_WHAT YOU SHOULD DO_. In the listing below, how many lines contain the word "from"? Please respond with the number only.

_GIVEN DATA_.
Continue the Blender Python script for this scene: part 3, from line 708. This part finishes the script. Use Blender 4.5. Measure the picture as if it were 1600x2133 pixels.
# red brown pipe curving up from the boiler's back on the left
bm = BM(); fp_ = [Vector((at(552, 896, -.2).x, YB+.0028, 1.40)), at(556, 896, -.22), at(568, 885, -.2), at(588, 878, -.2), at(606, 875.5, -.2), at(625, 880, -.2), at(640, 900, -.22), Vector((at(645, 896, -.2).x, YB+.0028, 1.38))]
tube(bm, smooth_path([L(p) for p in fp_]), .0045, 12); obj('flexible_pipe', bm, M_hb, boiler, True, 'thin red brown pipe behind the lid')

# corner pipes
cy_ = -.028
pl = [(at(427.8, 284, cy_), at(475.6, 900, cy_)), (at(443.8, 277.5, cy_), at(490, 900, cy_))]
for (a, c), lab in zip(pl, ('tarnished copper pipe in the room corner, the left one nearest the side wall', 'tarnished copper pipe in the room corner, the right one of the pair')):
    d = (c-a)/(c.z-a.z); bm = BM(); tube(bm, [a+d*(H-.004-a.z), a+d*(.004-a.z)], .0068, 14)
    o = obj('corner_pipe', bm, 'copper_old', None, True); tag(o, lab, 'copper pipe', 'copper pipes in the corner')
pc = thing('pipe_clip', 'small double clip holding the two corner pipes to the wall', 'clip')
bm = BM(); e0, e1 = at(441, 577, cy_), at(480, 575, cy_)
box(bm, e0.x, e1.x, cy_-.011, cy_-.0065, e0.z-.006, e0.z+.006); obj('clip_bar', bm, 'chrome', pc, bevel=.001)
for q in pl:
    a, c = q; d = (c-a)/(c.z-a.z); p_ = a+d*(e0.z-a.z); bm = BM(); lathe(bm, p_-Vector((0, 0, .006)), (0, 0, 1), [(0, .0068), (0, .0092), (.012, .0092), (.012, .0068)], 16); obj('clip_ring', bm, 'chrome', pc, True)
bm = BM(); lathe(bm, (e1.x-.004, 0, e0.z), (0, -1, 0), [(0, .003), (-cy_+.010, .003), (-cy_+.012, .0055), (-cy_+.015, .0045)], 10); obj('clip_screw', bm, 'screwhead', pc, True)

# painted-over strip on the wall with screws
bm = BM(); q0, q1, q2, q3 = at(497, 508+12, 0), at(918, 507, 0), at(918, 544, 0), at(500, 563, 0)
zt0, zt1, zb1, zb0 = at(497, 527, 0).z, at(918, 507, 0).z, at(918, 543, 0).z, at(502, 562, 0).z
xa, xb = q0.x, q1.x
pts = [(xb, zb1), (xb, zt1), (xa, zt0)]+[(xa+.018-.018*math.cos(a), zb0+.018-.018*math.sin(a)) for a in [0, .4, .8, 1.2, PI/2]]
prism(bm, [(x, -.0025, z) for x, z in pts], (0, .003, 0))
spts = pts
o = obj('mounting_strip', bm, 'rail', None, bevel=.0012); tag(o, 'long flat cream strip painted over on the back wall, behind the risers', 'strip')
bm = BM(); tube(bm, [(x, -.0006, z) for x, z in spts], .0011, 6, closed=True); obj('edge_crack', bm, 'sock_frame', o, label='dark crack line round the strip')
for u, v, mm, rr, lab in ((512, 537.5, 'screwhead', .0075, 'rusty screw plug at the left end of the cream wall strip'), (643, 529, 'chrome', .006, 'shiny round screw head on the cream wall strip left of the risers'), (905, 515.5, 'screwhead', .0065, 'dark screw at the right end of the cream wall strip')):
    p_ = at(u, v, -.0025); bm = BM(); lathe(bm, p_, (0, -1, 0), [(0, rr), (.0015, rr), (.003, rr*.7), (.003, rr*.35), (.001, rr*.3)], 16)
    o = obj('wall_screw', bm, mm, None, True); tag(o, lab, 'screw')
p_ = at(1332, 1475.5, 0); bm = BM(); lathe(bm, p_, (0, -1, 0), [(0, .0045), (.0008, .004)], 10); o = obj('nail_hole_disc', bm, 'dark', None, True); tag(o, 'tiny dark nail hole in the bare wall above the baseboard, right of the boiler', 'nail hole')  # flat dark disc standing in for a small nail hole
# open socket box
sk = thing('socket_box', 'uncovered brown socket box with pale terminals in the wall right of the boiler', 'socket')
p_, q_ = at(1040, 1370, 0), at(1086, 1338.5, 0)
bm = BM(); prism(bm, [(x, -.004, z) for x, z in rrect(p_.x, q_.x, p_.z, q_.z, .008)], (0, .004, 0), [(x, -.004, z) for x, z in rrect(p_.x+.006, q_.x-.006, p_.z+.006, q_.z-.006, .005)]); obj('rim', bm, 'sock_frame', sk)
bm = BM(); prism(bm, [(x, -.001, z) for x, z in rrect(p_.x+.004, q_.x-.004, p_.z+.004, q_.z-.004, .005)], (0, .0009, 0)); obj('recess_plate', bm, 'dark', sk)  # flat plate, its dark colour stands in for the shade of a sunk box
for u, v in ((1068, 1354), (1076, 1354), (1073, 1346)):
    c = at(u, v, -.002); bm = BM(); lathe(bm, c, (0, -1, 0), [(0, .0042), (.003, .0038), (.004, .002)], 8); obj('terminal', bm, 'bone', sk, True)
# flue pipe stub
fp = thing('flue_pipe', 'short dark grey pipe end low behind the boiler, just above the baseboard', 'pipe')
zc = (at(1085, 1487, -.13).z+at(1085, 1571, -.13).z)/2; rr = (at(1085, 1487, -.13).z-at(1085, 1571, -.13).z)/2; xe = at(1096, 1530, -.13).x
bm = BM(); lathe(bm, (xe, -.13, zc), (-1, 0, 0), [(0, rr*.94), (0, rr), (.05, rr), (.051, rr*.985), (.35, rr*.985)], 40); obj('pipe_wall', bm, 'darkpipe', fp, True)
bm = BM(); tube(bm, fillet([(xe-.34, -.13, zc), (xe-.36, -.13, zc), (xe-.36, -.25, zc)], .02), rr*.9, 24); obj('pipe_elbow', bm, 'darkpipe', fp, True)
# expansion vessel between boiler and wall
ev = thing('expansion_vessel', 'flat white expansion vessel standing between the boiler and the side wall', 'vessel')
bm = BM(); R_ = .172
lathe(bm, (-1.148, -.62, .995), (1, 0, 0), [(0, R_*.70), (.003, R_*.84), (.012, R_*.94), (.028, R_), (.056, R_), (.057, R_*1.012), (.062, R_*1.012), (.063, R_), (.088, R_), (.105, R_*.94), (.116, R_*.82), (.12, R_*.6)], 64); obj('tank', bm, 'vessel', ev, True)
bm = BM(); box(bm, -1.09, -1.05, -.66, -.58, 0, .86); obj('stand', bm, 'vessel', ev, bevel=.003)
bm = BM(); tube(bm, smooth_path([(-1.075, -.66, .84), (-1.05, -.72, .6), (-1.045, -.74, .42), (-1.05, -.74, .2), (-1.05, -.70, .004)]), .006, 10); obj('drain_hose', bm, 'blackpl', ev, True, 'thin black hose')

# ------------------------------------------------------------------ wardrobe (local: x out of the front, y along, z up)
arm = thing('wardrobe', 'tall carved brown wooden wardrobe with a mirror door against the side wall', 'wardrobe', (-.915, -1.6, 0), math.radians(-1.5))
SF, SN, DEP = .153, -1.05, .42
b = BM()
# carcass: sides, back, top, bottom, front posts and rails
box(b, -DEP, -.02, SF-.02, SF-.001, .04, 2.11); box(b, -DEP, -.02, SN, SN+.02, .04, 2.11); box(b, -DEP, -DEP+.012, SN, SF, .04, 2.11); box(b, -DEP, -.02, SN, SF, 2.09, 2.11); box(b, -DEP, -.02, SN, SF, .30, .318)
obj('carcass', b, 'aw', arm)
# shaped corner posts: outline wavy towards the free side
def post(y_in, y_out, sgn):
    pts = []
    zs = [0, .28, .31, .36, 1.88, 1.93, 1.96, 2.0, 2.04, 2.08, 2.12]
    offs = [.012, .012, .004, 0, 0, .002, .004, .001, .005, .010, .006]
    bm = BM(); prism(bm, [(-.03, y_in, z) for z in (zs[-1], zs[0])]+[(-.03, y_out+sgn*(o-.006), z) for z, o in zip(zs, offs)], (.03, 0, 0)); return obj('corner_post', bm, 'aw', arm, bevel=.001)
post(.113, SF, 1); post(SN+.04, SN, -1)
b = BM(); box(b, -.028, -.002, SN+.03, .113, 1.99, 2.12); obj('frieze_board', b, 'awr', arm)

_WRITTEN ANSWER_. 2